Pick out every line holding the string "part" and copy it.

STORED DATA:
* * * *

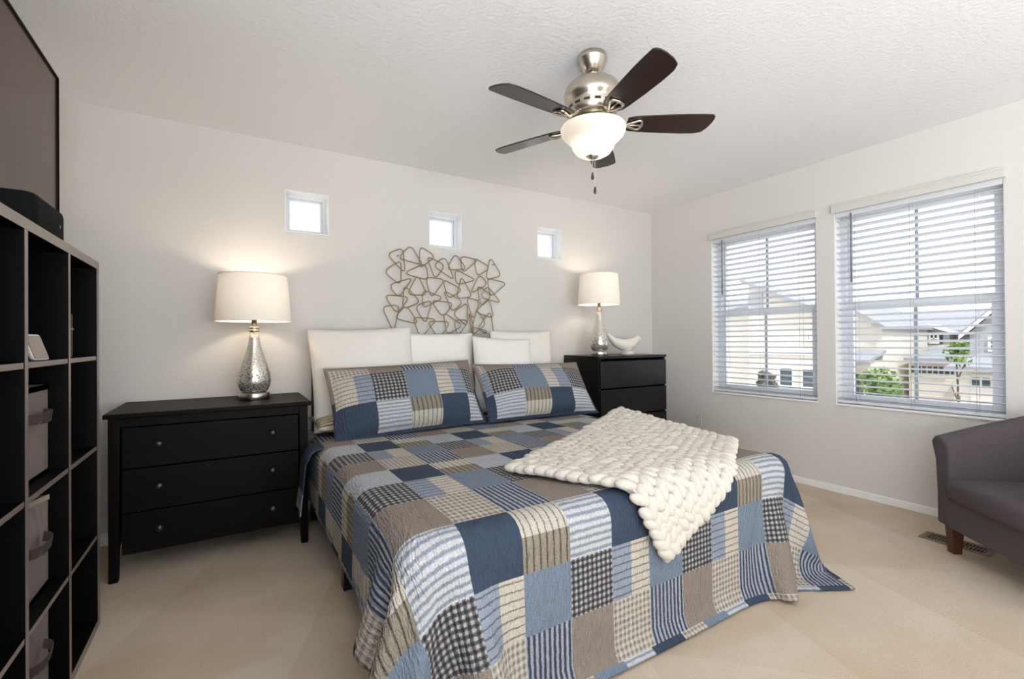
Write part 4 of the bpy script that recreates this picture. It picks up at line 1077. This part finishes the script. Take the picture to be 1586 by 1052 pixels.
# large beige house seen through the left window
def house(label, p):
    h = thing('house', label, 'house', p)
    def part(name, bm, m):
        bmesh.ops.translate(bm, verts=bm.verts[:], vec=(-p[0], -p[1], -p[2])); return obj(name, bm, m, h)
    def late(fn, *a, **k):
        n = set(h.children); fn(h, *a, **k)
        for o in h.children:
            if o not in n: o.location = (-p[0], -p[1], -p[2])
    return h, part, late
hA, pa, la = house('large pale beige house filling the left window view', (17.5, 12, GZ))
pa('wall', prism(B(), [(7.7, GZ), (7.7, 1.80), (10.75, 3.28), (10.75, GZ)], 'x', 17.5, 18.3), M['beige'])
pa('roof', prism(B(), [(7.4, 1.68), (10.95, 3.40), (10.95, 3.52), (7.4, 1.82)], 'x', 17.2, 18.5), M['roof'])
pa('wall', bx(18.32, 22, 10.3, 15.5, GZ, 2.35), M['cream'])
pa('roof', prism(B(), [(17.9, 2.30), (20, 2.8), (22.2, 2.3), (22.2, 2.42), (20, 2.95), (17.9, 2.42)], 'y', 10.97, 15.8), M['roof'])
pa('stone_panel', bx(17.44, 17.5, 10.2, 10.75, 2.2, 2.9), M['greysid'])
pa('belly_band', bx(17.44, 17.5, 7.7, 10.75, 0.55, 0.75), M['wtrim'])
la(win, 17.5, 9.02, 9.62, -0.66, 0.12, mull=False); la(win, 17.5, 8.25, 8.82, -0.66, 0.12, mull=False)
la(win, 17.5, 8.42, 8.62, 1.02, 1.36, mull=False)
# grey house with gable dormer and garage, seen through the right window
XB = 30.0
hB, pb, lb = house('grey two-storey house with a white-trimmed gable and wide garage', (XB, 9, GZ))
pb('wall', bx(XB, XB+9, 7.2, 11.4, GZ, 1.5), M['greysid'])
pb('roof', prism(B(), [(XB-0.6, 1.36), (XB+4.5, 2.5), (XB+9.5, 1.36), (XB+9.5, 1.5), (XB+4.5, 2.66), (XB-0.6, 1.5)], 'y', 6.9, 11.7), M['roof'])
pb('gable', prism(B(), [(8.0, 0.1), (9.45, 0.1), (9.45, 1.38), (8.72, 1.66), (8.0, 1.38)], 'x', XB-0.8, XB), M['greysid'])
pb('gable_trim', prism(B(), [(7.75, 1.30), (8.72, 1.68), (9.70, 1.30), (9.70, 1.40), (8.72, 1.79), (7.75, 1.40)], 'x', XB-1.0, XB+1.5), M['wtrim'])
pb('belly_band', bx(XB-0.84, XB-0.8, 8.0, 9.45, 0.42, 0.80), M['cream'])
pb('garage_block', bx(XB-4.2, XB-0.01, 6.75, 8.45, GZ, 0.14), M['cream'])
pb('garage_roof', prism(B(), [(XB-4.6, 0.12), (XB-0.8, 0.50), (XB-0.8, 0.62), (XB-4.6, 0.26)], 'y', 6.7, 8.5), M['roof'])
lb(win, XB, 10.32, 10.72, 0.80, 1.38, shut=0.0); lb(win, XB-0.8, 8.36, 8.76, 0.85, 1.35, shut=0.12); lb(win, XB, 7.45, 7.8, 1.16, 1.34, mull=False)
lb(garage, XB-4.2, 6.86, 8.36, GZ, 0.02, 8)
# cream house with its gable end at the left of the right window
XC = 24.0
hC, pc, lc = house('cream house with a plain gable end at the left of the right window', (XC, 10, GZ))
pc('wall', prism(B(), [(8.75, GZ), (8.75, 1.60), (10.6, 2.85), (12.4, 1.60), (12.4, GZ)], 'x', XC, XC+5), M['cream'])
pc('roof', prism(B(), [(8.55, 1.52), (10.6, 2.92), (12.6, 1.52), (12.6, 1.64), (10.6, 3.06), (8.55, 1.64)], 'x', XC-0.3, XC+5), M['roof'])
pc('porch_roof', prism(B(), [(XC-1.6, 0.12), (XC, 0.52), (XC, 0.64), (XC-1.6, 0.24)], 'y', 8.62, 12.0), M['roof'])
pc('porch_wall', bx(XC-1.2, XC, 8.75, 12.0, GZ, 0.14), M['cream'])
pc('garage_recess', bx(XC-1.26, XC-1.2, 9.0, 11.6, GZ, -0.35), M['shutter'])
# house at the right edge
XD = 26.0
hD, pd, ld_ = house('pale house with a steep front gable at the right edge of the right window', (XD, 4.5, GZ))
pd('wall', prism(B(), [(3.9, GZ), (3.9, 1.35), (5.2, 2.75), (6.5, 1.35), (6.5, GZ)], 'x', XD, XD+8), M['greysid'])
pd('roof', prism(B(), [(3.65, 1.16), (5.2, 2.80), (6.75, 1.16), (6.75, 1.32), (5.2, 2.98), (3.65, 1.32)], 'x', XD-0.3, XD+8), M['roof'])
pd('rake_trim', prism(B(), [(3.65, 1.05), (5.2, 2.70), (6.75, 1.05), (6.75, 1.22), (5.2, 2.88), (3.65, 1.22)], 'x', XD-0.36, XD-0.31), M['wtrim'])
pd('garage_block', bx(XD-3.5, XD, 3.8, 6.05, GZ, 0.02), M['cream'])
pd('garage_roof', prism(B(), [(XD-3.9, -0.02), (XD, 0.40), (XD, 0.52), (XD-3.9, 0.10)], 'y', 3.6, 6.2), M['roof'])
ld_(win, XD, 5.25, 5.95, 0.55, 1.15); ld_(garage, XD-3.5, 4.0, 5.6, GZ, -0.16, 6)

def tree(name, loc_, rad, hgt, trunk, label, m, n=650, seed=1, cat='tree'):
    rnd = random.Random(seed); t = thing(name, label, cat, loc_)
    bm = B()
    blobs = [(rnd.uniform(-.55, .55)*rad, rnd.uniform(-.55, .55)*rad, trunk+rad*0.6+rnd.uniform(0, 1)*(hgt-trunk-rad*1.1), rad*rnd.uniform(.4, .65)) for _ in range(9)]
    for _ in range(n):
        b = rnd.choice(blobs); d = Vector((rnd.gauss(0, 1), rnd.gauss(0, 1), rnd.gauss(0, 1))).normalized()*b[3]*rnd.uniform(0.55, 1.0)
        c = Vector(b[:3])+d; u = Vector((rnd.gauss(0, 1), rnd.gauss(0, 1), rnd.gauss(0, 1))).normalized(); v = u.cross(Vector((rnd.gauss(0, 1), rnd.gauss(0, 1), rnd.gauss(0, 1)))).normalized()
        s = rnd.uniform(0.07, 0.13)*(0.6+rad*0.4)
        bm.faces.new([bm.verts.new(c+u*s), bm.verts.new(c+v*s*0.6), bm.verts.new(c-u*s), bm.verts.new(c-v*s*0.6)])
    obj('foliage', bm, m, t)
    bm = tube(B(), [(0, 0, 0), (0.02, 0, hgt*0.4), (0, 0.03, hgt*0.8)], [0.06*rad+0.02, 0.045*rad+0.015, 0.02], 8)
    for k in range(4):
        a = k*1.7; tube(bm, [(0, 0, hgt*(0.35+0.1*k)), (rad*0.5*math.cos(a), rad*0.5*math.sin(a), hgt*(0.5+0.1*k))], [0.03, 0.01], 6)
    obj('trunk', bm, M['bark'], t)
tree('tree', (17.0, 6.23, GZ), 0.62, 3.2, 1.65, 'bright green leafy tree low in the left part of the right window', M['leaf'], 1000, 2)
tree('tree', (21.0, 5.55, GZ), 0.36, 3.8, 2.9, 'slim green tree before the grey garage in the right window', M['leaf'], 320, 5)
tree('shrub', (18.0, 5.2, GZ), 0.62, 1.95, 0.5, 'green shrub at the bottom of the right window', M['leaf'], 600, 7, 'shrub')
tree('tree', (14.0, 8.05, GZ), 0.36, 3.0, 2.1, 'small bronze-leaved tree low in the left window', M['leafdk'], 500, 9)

* * * *

EXERCISE RESPONSE:
Write part 4 of the bpy script that recreates this picture. It picks up at line 1077. This part finishes the script. Take the picture to be 1586 by 1052 pixels.
    def part(name, bm, m):
    return h, part, late
tree('tree', (17.0, 6.23, GZ), 0.62, 3.2, 1.65, 'bright green leafy tree low in the left part of the right window', M['leaf'], 1000, 2)